Foi um começo difícil — mas só o começo.
“O ponto principal era esse: o nosso principal jogador, LeBron, tinha passado por uma Olimpíada sem ouro. E nós também”, contou Coach K ao Sporting News. “Mas ele quis tentar de novo. LeBron se manteve firme… e quando a gente trouxe os veteranos Chauncey Billups, Jason Kidd e um cara chamado Kobe Bryant, eu me reuni com o LeBron antes do torneio e perguntei o que ele achava. E ele foi direto: ‘Claro. Quero estar com esses caras. Tenho o que aprender com eles.’”
“Na primeira reunião com o time, dissemos para eles levarem todos os egos. A gente não acreditava nessa de ‘deixe seu ego na porta’. A ideia era colocar todos os egos sob um mesmo guarda-chuva chamado Estados Unidos. Se fizéssemos isso, iríamos conquistar o mundo. Mas antes, precisávamos reconquistar o respeito do mundo — e também do nosso próprio país.”
“Criamos um conjunto de princípios que seriam seguidos dentro e fora de quadra. Todo mundo contribuiu: manter a postura, nunca mostrar fraqueza, ser flexível, estar pronto para qualquer situação, apoiar o companheiro, falar a verdade, nunca fazer um treino ruim, chegar sempre no horário… são coisas que você precisa fazer para viver em grupo. A ideia era criar senso de pertencimento. Não era o técnico mandando — era o time querendo fazer.”
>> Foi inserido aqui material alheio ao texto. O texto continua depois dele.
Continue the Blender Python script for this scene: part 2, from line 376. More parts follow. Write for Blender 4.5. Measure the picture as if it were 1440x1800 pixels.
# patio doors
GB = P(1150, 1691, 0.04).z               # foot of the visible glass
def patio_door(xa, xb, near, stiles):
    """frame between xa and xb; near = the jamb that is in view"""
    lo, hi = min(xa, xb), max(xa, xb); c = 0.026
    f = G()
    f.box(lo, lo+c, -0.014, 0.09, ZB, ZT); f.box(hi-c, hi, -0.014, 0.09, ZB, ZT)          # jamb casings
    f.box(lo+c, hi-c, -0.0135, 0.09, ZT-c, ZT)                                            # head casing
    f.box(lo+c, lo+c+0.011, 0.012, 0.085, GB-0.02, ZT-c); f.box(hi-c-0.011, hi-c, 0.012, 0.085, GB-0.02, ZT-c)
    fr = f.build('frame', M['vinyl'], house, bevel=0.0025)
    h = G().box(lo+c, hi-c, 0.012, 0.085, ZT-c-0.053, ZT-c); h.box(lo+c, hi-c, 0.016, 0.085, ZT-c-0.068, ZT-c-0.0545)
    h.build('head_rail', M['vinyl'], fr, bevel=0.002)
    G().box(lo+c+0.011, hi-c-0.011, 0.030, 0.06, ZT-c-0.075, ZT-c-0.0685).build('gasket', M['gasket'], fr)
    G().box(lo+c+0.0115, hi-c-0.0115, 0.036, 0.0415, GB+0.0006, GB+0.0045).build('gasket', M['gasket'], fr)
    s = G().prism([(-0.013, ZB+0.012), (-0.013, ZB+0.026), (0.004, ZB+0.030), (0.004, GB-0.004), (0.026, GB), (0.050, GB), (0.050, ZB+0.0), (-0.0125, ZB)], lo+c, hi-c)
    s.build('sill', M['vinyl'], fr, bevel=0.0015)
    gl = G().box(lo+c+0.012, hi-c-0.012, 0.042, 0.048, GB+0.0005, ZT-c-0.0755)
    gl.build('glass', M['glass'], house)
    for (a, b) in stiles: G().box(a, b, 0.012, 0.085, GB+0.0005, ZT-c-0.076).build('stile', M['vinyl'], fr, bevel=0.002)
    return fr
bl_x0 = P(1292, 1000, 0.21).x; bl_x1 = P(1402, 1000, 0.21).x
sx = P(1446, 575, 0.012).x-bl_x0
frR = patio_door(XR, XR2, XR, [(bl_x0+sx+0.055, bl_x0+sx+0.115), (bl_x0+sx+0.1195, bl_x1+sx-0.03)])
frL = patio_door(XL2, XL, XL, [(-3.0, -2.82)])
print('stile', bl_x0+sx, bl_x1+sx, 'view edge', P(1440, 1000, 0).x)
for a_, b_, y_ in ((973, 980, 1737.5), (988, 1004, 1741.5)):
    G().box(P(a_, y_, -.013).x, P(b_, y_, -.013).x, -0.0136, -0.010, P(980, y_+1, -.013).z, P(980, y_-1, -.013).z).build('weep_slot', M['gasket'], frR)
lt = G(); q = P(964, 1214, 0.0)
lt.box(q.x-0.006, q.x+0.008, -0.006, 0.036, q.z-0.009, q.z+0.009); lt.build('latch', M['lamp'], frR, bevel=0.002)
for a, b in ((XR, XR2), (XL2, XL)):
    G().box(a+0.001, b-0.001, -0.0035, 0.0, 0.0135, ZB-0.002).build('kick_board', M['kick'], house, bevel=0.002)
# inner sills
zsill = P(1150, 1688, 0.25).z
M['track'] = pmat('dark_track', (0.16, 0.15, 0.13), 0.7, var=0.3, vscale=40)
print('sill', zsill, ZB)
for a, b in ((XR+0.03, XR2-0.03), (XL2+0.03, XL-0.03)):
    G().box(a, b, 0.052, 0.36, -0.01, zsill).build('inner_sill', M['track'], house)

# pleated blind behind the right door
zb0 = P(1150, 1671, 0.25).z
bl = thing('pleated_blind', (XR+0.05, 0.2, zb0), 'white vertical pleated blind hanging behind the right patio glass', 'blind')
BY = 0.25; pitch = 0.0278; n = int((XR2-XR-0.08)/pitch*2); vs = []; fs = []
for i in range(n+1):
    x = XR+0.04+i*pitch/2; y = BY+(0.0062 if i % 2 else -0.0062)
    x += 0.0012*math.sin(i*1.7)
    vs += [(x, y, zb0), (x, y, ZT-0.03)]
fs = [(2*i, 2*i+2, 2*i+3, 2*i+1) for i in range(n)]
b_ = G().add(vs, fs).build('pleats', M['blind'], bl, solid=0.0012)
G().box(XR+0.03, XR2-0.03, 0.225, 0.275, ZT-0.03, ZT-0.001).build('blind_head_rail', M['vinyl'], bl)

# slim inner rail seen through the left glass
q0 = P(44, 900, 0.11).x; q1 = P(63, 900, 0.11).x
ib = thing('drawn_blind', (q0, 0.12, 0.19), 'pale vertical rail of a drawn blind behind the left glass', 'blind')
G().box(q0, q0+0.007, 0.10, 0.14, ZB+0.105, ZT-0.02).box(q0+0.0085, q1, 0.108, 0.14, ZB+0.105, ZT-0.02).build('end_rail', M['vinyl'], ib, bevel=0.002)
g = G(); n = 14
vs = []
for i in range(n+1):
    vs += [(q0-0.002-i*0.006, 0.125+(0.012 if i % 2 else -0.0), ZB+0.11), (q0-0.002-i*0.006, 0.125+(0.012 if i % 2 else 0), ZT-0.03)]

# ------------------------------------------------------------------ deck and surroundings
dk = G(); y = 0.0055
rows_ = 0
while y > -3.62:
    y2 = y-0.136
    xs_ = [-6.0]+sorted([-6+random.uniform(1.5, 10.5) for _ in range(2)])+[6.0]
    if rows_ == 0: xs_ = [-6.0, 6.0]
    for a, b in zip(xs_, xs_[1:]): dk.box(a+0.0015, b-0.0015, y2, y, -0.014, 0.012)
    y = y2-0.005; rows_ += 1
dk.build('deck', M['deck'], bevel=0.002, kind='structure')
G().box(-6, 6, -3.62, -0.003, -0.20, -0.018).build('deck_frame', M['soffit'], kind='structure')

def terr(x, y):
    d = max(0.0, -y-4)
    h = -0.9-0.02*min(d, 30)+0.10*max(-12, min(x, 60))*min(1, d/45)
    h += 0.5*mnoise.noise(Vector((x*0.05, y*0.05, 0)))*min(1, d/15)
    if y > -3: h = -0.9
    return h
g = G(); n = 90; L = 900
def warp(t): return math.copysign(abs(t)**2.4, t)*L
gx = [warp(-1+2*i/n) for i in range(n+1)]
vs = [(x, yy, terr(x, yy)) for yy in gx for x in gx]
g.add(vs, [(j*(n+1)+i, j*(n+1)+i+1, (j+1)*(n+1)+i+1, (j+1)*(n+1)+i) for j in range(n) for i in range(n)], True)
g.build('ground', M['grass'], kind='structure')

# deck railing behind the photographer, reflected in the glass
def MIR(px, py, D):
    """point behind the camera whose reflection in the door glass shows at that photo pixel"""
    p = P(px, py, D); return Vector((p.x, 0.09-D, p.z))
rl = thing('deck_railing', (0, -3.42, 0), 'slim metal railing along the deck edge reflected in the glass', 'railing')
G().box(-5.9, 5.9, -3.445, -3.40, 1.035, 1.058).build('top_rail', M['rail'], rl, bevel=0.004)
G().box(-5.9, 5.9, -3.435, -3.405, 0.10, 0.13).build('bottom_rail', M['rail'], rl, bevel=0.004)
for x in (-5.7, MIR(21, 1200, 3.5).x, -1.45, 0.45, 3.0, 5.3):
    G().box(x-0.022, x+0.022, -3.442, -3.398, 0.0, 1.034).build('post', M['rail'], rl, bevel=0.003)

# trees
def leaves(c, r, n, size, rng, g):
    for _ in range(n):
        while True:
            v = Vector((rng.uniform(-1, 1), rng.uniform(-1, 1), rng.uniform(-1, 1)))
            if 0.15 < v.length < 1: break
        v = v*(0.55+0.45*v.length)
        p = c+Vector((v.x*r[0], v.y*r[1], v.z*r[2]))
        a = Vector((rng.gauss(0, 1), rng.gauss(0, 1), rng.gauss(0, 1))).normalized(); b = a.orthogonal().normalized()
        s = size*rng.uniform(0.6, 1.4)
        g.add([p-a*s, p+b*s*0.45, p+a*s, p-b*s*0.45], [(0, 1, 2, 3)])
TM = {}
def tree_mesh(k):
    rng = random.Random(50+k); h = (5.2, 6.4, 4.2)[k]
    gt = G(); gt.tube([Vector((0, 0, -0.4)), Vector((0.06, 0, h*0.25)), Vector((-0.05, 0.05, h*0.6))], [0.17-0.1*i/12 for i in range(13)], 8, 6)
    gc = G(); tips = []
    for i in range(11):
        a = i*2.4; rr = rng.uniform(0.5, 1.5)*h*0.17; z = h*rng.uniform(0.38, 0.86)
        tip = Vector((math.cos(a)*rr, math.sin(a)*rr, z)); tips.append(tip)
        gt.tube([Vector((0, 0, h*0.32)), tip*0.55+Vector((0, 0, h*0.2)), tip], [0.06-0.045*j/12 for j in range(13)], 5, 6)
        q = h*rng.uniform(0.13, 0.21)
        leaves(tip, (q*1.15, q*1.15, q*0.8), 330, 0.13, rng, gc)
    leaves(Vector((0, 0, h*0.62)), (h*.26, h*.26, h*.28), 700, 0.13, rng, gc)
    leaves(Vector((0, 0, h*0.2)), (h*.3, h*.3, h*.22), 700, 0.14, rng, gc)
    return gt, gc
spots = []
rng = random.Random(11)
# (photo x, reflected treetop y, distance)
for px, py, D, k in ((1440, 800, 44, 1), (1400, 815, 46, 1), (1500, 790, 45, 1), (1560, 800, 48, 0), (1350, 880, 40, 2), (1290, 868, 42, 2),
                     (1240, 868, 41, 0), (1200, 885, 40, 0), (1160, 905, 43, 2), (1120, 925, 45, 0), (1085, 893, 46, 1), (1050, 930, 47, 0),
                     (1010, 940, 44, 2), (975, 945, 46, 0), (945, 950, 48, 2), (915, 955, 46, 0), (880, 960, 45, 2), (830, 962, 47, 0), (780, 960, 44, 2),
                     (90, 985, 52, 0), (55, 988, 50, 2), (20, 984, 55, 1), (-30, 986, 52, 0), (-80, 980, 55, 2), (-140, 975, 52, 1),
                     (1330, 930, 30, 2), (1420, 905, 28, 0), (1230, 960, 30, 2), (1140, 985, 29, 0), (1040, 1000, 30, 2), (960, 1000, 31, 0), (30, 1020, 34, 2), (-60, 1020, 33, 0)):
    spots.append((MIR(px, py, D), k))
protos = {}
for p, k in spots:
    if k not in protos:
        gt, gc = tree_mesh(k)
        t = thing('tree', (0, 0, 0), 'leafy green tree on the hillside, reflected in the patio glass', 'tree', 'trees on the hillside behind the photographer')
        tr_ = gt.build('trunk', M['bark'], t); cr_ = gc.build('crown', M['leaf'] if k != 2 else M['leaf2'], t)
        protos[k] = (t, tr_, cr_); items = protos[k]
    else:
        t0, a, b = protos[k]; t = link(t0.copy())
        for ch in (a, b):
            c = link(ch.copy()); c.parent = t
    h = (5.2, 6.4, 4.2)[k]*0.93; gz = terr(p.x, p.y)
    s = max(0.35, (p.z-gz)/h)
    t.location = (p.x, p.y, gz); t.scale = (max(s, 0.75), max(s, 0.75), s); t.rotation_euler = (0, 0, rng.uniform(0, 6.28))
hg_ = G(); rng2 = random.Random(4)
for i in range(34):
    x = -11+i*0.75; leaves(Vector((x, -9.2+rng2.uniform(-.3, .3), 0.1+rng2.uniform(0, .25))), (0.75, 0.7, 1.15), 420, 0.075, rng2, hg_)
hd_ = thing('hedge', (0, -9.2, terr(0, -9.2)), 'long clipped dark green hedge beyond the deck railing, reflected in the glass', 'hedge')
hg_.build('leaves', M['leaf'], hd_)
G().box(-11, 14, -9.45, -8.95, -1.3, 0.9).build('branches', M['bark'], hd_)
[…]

“No fim das contas, eles sabiam que só iam ouvir uma pergunta: vocês ganharam?”

O Time da Redenção recoloca os EUA no topo
Os Estados Unidos nunca mais perderam uma Olimpíada desde então. Passaram por alguns sustos — como contra a Espanha, em 2008, 2012 e 2016, além da derrota para a França na fase de grupos dos Jogos de Tóquio-2020, vingada depois com uma atuação de 29 pontos de Kevin Durant na final. No último ciclo, a semifinal contra a Sérvia também deu trabalho.
Mas foi em Pequim, em 2008, que tudo começou a mudar de verdade. Os EUA venceram todos os cinco jogos da fase de grupos, com média de 32 pontos de vantagem. Incluindo uma vitória por 23 pontos sobre a Grécia — uma espécie de revanche pessoal de Chris Bosh, que destruiu o jogo de bloqueios dos gregos praticamente sozinho. A única partida equilibrada foi a final contra a Espanha, vencida por 11 pontos. E o núcleo daquela equipe voltou em Londres, em 2012.
“Ainda havia um reconhecimento de que o cenário internacional continuava competitivo... então a missão era mostrar que 2008 não tinha sido um raio em céu azul”, afirmou Chris Sheridan. “Foi o começo de um processo de reconstrução da dominância.”
LeBron James disputou três Olimpíadas desde que o projeto do "Redeem Team" começou — incluindo o retorno nos Jogos de Paris-2024, aos 39 anos. Naquela edição, ele liderou a equipe americana em rebotes e assistências, e foi eleito MVP do torneio.
“Pro LeBron ter voltado em 2024, sendo o nosso líder... Eu sei que o Steph Curry foi sensacional nos últimos jogos, mas o cara que nos levou ao ouro foi o LeBron James”, disse Mike Krzyzewski, que se aposentou da função de técnico da seleção após os Jogos de 2016. “Graças a Deus tivemos esse nível de comprometimento de dois dos maiores da história. O do LeBron durou mais. E isso não é uma crítica ao Michael, que provavelmente é o melhor de todos.”
“Eu fico impressionado com o comprometimento do LeBron por duas décadas. Começou em 2004 e terminou em 2024 — é inacreditável. Nos tornamos grandes amigos, e ele foi um jogador incrível de se treinar.”